The residents appeared to me to have that easy-going island life that we always hear about. These people will never be wealthy, but things seem to be going too well to consider them poor. They only need to work to have their basic needs met, and since the climate and island supply so many of those, there really isn't much left to do.
From what I could tell, the most popular career choice in Bimini is finding a fool with money and separating the two (with the fool being the first to leave the island). Naturally, the residents were working their asses off by the time we arrived. The major subdivisions of labor in this regard were:
- Selling brightly colored souvenir tee-shirts
- Selling rum drinks
- Selling deep-fried rubber-band sandwiches (called "Conch Burgers")
It was all wonderful. I can think of no better place to sit around under the tropical sun, drinking Absinthe, listening to your own brain rotting away -- if you're so inclined. And, it all went on all around me while I spent the afternoon with my face stuffed into the air conditioner vent. Like I said already, I had a great time. I didn't emerge until it was time for the Captains' Barbecue.
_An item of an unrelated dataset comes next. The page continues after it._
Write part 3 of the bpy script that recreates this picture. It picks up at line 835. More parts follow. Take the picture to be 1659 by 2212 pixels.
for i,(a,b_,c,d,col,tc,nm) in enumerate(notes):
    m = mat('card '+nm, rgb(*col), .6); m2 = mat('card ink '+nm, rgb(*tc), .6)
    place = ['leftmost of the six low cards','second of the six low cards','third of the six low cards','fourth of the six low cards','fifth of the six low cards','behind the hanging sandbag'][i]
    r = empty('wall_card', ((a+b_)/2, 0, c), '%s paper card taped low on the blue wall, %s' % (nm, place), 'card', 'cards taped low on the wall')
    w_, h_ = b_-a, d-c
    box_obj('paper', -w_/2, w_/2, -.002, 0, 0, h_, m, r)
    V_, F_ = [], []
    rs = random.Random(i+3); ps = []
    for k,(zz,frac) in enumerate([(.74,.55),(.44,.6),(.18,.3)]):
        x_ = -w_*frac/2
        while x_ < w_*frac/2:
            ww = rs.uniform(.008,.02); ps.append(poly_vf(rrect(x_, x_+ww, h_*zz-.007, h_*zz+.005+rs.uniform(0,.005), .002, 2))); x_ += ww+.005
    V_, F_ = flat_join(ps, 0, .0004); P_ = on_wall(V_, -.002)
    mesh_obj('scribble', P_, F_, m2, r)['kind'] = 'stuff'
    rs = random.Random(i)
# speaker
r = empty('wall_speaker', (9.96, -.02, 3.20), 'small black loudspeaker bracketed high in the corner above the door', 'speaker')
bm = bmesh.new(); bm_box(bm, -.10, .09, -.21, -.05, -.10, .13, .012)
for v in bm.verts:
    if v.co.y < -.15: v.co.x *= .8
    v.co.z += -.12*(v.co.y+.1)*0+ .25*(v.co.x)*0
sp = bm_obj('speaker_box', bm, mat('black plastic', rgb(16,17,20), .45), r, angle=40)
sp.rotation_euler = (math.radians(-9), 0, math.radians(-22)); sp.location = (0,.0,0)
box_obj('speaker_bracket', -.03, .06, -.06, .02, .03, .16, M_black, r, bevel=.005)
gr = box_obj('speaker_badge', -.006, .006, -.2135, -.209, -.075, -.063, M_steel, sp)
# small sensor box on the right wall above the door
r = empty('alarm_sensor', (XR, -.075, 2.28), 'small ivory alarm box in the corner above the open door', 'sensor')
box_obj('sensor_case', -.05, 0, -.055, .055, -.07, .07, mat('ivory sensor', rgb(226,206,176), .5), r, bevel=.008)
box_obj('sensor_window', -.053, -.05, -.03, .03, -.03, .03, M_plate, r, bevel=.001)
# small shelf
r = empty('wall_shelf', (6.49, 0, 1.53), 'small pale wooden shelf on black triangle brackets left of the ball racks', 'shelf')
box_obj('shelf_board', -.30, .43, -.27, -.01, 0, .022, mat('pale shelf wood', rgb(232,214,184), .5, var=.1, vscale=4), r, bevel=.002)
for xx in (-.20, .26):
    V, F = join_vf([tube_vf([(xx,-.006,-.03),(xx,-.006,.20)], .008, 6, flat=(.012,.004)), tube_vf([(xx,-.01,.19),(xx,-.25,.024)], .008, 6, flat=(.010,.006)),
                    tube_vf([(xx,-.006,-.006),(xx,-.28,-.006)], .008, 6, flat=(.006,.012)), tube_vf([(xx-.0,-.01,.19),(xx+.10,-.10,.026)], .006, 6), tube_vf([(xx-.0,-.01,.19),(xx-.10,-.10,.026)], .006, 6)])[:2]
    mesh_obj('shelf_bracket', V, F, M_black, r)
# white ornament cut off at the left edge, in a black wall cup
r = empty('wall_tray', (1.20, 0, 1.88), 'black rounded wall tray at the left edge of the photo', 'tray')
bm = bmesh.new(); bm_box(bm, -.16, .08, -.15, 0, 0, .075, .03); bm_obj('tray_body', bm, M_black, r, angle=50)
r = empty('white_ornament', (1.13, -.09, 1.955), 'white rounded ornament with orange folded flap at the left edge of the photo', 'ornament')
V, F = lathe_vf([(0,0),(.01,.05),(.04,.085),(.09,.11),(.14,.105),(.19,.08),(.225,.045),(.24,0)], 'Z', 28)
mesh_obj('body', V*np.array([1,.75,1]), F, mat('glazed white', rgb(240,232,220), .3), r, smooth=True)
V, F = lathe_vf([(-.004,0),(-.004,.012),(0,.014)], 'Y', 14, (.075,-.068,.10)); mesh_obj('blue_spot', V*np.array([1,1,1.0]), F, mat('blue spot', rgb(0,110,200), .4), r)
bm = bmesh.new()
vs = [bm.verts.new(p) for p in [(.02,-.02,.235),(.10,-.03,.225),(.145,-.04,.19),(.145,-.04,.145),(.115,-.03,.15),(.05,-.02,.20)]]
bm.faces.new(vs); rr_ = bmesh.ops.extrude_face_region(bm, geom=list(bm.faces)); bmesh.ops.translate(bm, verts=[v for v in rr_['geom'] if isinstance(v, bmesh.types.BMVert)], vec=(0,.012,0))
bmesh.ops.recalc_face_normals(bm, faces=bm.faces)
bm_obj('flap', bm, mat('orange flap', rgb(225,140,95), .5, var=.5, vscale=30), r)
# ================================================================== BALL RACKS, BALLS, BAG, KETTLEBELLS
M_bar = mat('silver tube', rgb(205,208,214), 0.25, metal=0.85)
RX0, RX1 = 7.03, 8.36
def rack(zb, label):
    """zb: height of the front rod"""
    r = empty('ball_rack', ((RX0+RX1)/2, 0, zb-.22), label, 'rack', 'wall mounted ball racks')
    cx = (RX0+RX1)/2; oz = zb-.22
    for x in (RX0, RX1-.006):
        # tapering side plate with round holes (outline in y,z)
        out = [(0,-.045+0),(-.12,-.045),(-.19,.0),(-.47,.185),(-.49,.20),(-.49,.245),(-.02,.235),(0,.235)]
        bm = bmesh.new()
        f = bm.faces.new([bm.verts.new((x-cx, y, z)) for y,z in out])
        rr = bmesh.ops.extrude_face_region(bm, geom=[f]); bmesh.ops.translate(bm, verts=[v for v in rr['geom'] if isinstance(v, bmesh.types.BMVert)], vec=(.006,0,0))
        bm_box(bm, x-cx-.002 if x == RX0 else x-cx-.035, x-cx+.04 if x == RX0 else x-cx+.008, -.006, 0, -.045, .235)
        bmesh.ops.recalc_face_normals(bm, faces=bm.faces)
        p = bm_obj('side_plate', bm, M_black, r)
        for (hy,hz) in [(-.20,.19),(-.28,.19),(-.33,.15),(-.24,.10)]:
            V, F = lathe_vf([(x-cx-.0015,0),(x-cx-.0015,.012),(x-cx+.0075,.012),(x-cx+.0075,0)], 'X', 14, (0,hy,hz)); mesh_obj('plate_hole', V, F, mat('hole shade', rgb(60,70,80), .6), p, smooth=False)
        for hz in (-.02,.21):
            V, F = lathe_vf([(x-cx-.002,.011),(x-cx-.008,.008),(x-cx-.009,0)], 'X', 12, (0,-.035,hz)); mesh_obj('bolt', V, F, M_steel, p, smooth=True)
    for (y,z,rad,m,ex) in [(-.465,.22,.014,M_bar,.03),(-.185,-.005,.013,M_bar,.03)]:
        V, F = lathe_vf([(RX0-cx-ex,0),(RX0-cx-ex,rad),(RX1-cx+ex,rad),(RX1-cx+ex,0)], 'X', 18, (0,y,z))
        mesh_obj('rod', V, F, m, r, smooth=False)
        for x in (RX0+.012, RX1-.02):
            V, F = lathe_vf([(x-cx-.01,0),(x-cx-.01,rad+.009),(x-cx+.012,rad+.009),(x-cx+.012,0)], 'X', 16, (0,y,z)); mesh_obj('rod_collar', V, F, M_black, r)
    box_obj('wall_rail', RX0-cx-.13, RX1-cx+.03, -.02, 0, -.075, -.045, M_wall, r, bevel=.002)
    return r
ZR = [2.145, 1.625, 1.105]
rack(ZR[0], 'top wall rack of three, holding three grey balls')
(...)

The idea behind this event was that the Captains, who were normally exempt from cooking duty, would take a collection of meats, burn them over an open fire, and laugh their butts off while everyone tried to crunch down their charco-steaks without saying anything that could get them keel-hauled. In our case, Cap'n Judy had a bunch of freshly filleted king mackerel to show off.
In the meantime, Roger got to make an entire battery's worth of phone calls back to Vermont on my phone. The major relevant point from this event was the discovery that Burlington, Vermont, had just seen fifteen inches of snowfall. Everyone cheered their good fortune for not being there (except for me, since I like snow).
I had intended to go to bed early, except that I caught myself just before I did, realizing that it'd mean getting up in the morning again. Instead, I sat around and talked to Robert, while he and I tried to fabricate a coherent list of reasons as to why we shouldn't go into town with everyone else. We eventually decided that since we were there, we had to be able to say that we'd done what there was to do, even if we didn't do it for very long, so we headed in to town to see what all the ruckus was about.
What we found was a bar called "The Compleat Angler," just down the street from "Cap'n Bob's Conchburger Heaven." The "Angler" is the place to go in Bimini. After all, Hemmingway and Hart went there, and look at what happened to them (both ultimately committed some form of suicide). The bar even had a sort of museum area dedicated to Hemmingway, although I couldn't find anything commemorating Hart's stay.
Like I said, we found this bar with Hemmingway stuff inside. What we found outside was our group. Stinking drunk, up on top of the building, "surfing" the roof. The locals were positively salivating over the earnings potential this represented.
Well, I came, I saw, and that was plenty enough for me. I went back to the boat, to bed.